▶ **STATED EXERCISE**
Extract the complete listing and output it unchanged.
+++++
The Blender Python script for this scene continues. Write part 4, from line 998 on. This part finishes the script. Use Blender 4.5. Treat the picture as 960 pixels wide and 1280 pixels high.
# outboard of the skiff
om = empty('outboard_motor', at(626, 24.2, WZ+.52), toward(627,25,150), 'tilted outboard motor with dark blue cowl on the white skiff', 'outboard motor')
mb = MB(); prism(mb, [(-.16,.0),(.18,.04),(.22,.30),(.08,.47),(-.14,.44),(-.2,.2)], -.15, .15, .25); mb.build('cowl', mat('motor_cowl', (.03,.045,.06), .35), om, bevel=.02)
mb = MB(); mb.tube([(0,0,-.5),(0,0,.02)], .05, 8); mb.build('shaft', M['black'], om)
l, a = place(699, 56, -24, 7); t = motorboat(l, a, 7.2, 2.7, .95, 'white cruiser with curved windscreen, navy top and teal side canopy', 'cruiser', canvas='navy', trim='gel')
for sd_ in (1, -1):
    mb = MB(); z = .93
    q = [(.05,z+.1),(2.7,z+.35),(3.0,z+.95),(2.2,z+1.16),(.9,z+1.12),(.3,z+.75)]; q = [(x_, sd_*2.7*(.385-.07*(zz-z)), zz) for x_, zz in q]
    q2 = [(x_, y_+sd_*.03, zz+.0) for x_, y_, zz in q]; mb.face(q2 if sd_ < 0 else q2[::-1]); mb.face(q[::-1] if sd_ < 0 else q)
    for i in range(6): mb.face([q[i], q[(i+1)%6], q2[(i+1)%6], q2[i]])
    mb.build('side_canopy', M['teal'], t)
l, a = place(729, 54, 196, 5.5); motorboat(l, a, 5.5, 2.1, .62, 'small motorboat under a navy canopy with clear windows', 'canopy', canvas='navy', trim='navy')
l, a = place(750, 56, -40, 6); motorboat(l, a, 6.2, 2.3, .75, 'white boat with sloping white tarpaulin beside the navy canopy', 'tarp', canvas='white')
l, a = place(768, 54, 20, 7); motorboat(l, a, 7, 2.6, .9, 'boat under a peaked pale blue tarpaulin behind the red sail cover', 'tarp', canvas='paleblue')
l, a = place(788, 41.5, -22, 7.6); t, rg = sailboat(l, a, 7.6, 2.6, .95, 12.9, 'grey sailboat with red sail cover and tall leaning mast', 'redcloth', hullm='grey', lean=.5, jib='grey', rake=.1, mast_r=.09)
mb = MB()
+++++
▶ **ANSWER TO THIS TASK**
The Blender Python script for this scene continues. Write part 4, from line 998 on. This part finishes the script. Use Blender 4.5. Treat the picture as 960 pixels wide and 1280 pixels high.
# outboard of the skiff
om = empty('outboard_motor', at(626, 24.2, WZ+.52), toward(627,25,150), 'tilted outboard motor with dark blue cowl on the white skiff', 'outboard motor')
mb = MB(); prism(mb, [(-.16,.0),(.18,.04),(.22,.30),(.08,.47),(-.14,.44),(-.2,.2)], -.15, .15, .25); mb.build('cowl', mat('motor_cowl', (.03,.045,.06), .35), om, bevel=.02)
mb = MB(); mb.tube([(0,0,-.5),(0,0,.02)], .05, 8); mb.build('shaft', M['black'], om)
l, a = place(699, 56, -24, 7); t = motorboat(l, a, 7.2, 2.7, .95, 'white cruiser with curved windscreen, navy top and teal side canopy', 'cruiser', canvas='navy', trim='gel')
for sd_ in (1, -1):
    mb = MB(); z = .93
    q = [(.05,z+.1),(2.7,z+.35),(3.0,z+.95),(2.2,z+1.16),(.9,z+1.12),(.3,z+.75)]; q = [(x_, sd_*2.7*(.385-.07*(zz-z)), zz) for x_, zz in q]
    q2 = [(x_, y_+sd_*.03, zz+.0) for x_, y_, zz in q]; mb.face(q2 if sd_ < 0 else q2[::-1]); mb.face(q[::-1] if sd_ < 0 else q)
    for i in range(6): mb.face([q[i], q[(i+1)%6], q2[(i+1)%6], q2[i]])
    mb.build('side_canopy', M['teal'], t)
l, a = place(729, 54, 196, 5.5); motorboat(l, a, 5.5, 2.1, .62, 'small motorboat under a navy canopy with clear windows', 'canopy', canvas='navy', trim='navy')
l, a = place(750, 56, -40, 6); motorboat(l, a, 6.2, 2.3, .75, 'white boat with sloping white tarpaulin beside the navy canopy', 'tarp', canvas='white')
l, a = place(768, 54, 20, 7); motorboat(l, a, 7, 2.6, .9, 'boat under a peaked pale blue tarpaulin behind the red sail cover', 'tarp', canvas='paleblue')
l, a = place(788, 41.5, -22, 7.6); t, rg = sailboat(l, a, 7.6, 2.6, .95, 12.9, 'grey sailboat with red sail cover and tall leaning mast', 'redcloth', hullm='grey', lean=.5, jib='grey', rake=.1, mast_r=.09)
mb = MB()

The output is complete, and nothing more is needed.